Association for Public Policy Analysis & Management

In this paper, we propose a semi-nonparametric estimation procedure for estimating average treatment effects with a binary treatment in the framework of endogenous switching models. We consider a generalized model for the reduced form of the treatment variable that allows for the heterogeneity in terms of an distribution- free, conditional-heteroskedastic error. In the outcome equation, we consider both constant coefficient and heterogeneous coefficient case. We begin with pure-cross section model and extend the estimation methods to the panel data case.

Endogenous switching models have been traditionally estimated using a joint maximum likelihood estimation procedure that requires full specification of the joint distribution of the unobservables in both primary outcome equation and in the reduced form of the treatment variable. This approach not only imposes restrictive distributional assumptions on the model but is also computationally challenging. Murtazashvili and Wooldridge(2015) use control function methods to obtain a computationally simple estimation of switching models. They derive simple multi-step estimation methods for cross-section and panel data linear models with both constant and heterogeneous slopes. They however still maintain distributional assumptions and homoskedastic errors.

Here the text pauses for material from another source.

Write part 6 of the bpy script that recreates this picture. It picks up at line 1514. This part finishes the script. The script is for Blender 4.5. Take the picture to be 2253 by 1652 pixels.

In this paper, we extend the control function methods to a distribution-free estimation of the switching models. In the reduced form for the treatment variable, we allow heterogeneity in the model by incorporating multiplicative heteroskedasticity of an unknown form. This permits a general model in the reduced form where the unconditional error distribution is of an unknown form as opposed to the traditional parametric assumptions that translate into a more restrictive probit model for the treatment variable. In the primary outcome model, we first consider the constant coefficients case while still imposing no distributional assumptions for the errors. We obtain the estimating equation that includes the correction terms accounting for the bias caused due to the endogenous switching. Since our treatment variable model allows hetereskedasticity of an unkown form, we obtain the correction terms in the estimating equation to be functions of unkown form.

We propose a two-step non-parametric estimation method to estimate our parameters that lie in an infinite dimensional parameter space. In particular, we use method of sieves to optimize the criterion functions in both the steps. The first step involves a sieve maximum likelihood estimation using a probit link function while the second step involves the sieve estimation of the estimating equation with the correction terms. We extend our estimation methods to the case where the outcome equation has heterogeneous coefficients. This allows for a more structural form of heterogeneity that is highly desirable in the primary equation.

We use the recent developments in the semi-nonparametric sieve estimation literature to derive the asymptotic properties of our estimators. Finally, we illustrate our methods with an empirical application.

 Reference: Murtazashvili, I., & Wooldridge, J. M. (2015). A control function approach to estimating switching regression models with endogenous explanatory variables and endogenous switching. Journal of Econometrics.